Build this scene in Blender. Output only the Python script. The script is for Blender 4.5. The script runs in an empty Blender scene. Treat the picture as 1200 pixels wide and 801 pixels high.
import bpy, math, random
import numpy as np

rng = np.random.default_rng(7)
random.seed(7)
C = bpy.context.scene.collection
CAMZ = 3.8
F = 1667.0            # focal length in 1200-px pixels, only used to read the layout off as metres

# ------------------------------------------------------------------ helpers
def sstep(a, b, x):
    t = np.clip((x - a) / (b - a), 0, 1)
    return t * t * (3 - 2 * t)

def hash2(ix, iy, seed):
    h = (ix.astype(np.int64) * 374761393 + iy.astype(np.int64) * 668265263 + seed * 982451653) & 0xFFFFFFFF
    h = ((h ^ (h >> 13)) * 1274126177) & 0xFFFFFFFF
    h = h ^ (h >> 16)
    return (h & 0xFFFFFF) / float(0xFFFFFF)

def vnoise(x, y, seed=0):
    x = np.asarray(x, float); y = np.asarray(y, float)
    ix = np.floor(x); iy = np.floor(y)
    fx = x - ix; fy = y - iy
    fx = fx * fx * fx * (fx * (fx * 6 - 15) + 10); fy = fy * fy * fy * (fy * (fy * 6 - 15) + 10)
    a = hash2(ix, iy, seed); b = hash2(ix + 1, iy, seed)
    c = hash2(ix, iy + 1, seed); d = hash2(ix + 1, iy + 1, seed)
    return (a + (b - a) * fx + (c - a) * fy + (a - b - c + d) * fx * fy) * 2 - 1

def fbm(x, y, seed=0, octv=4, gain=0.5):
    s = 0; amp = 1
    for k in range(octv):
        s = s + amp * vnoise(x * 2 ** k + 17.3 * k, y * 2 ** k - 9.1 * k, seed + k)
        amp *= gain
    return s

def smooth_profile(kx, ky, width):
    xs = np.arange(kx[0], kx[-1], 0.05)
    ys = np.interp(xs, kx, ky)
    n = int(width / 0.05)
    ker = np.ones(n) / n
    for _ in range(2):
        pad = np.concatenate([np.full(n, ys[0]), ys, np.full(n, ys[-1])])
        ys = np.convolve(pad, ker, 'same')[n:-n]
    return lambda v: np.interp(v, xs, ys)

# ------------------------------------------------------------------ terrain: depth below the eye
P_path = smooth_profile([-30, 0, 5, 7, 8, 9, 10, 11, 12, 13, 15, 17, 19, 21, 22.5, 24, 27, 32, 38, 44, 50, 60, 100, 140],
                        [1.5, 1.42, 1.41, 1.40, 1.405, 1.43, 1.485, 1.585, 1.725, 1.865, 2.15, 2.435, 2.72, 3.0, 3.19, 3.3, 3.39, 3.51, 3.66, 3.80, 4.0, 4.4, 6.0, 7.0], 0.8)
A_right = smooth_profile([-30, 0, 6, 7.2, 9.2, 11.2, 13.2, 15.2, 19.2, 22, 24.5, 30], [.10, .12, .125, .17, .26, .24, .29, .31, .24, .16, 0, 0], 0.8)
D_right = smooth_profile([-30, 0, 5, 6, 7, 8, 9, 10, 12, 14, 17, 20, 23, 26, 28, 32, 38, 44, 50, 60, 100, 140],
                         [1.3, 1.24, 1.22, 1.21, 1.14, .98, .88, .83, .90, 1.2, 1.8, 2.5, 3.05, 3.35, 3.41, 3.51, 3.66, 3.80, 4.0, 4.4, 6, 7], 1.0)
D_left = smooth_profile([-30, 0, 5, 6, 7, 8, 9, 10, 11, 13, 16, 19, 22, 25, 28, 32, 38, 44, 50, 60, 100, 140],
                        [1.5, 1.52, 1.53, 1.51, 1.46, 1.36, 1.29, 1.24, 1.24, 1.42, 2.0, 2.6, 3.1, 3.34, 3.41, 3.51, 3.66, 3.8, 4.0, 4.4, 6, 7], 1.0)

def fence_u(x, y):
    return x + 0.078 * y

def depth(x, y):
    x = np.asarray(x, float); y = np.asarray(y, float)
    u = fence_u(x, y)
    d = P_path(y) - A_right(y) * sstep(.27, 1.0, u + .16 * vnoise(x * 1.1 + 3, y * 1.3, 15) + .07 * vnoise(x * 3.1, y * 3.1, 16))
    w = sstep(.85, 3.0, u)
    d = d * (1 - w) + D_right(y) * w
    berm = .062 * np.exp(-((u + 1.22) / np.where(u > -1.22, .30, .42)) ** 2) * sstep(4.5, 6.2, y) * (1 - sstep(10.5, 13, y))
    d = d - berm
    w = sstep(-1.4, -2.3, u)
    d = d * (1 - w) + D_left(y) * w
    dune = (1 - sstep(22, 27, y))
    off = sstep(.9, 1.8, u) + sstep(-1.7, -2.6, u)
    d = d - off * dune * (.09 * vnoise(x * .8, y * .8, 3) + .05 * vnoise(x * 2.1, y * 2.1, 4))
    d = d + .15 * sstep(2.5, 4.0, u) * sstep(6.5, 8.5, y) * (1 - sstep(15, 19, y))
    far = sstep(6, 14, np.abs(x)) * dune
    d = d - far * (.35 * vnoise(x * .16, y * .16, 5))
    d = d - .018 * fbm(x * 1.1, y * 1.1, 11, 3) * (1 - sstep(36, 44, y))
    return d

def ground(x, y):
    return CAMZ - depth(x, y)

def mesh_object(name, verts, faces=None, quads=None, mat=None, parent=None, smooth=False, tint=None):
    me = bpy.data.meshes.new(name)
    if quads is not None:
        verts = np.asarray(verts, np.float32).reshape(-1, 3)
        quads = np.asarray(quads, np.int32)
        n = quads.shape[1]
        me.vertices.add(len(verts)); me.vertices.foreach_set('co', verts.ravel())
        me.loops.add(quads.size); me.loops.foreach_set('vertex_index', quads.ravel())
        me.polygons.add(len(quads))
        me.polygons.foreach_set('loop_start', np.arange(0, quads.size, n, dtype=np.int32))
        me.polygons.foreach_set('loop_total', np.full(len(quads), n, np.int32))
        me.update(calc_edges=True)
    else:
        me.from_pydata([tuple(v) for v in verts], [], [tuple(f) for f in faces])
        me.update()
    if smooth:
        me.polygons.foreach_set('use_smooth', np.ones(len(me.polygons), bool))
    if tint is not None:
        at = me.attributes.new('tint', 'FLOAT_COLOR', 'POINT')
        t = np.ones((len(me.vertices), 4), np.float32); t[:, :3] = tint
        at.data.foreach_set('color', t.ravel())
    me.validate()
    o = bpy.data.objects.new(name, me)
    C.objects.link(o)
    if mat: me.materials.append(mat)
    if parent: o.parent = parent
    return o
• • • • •
Exercise prompt => Quote exactly the first line of the data and every line after it through the one holding "import numpy as np".

Task answer =>
Build this scene in Blender. Output only the Python script. The script is for Blender 4.5. The script runs in an empty Blender scene. Treat the picture as 1200 pixels wide and 801 pixels high.
import bpy, math, random
import numpy as np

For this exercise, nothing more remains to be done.